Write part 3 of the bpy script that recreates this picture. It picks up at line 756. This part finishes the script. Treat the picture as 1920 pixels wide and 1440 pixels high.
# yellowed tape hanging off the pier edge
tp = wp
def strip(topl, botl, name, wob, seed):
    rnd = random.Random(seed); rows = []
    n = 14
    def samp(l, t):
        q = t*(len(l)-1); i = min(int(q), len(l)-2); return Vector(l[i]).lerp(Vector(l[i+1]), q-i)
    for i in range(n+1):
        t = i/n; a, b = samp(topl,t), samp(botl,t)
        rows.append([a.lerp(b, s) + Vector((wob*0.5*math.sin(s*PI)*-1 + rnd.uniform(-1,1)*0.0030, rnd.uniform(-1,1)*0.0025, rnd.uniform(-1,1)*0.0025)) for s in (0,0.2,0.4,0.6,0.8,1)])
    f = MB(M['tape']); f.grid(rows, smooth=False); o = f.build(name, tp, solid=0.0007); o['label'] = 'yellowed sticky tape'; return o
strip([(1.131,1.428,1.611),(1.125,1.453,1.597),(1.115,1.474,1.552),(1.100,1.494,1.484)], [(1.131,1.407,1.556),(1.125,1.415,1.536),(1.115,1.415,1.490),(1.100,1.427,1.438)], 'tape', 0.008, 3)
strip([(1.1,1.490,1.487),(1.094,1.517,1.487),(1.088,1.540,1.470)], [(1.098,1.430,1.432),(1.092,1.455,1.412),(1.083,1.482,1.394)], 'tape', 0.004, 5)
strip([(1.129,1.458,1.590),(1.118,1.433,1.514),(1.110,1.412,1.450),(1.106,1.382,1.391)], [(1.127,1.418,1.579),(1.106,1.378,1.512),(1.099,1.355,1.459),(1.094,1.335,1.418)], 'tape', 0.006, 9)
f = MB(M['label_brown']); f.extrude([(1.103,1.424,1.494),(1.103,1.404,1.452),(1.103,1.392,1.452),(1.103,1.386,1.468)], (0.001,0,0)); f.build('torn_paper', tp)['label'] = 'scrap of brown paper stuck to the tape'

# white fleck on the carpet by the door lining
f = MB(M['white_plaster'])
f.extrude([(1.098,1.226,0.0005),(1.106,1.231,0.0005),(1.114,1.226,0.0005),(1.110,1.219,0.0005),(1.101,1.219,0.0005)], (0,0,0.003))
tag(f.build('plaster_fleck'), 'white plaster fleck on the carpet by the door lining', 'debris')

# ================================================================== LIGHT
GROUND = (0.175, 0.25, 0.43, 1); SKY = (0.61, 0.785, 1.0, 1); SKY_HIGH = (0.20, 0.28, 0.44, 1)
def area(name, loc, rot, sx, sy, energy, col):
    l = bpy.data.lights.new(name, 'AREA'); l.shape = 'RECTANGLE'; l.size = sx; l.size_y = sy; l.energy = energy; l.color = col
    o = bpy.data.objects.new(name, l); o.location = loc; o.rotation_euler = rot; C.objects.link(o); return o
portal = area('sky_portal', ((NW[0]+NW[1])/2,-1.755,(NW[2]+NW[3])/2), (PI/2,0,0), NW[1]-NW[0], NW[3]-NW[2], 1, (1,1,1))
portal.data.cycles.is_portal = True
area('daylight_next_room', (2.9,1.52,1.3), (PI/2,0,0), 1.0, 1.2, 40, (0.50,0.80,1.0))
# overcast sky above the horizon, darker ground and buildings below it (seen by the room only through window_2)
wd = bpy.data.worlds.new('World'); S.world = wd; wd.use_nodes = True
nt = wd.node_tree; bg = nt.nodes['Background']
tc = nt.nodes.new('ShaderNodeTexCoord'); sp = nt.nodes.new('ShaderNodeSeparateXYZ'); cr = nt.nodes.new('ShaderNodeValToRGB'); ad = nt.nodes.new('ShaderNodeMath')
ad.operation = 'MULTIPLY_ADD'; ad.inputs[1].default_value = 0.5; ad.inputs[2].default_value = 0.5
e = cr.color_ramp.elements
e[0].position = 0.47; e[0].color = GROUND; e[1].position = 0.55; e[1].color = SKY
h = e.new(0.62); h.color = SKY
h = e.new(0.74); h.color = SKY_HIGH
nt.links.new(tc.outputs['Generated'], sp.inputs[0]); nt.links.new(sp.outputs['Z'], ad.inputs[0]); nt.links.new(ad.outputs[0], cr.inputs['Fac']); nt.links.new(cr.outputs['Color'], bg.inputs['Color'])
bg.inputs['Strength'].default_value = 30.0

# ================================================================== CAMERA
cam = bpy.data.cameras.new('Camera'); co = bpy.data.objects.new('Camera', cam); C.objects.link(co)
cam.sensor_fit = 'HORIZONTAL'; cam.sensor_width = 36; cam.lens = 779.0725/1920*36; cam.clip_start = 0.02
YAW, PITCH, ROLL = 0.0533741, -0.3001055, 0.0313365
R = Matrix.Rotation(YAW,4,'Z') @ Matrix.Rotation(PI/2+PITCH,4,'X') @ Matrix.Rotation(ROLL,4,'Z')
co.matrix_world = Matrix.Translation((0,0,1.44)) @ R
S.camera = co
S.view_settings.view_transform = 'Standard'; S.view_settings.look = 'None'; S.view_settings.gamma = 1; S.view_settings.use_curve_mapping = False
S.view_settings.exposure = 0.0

» AIM OF THE EXERCISE: Print from the first line through the line that contains "tag(f.build('plaster_fleck'), 'white plaster", please, including both, and leave out every line outside that stretch.

» RESPONSE TO THIS EXERCISE:
Write part 3 of the bpy script that recreates this picture. It picks up at line 756. This part finishes the script. Treat the picture as 1920 pixels wide and 1440 pixels high.
# yellowed tape hanging off the pier edge
tp = wp
def strip(topl, botl, name, wob, seed):
    rnd = random.Random(seed); rows = []
    n = 14
    def samp(l, t):
        q = t*(len(l)-1); i = min(int(q), len(l)-2); return Vector(l[i]).lerp(Vector(l[i+1]), q-i)
    for i in range(n+1):
        t = i/n; a, b = samp(topl,t), samp(botl,t)
        rows.append([a.lerp(b, s) + Vector((wob*0.5*math.sin(s*PI)*-1 + rnd.uniform(-1,1)*0.0030, rnd.uniform(-1,1)*0.0025, rnd.uniform(-1,1)*0.0025)) for s in (0,0.2,0.4,0.6,0.8,1)])
    f = MB(M['tape']); f.grid(rows, smooth=False); o = f.build(name, tp, solid=0.0007); o['label'] = 'yellowed sticky tape'; return o
strip([(1.131,1.428,1.611),(1.125,1.453,1.597),(1.115,1.474,1.552),(1.100,1.494,1.484)], [(1.131,1.407,1.556),(1.125,1.415,1.536),(1.115,1.415,1.490),(1.100,1.427,1.438)], 'tape', 0.008, 3)
strip([(1.1,1.490,1.487),(1.094,1.517,1.487),(1.088,1.540,1.470)], [(1.098,1.430,1.432),(1.092,1.455,1.412),(1.083,1.482,1.394)], 'tape', 0.004, 5)
strip([(1.129,1.458,1.590),(1.118,1.433,1.514),(1.110,1.412,1.450),(1.106,1.382,1.391)], [(1.127,1.418,1.579),(1.106,1.378,1.512),(1.099,1.355,1.459),(1.094,1.335,1.418)], 'tape', 0.006, 9)
f = MB(M['label_brown']); f.extrude([(1.103,1.424,1.494),(1.103,1.404,1.452),(1.103,1.392,1.452),(1.103,1.386,1.468)], (0.001,0,0)); f.build('torn_paper', tp)['label'] = 'scrap of brown paper stuck to the tape'

# white fleck on the carpet by the door lining
f = MB(M['white_plaster'])
f.extrude([(1.098,1.226,0.0005),(1.106,1.231,0.0005),(1.114,1.226,0.0005),(1.110,1.219,0.0005),(1.101,1.219,0.0005)], (0,0,0.003))
tag(f.build('plaster_fleck'), 'white plaster fleck on the carpet by the door lining', 'debris')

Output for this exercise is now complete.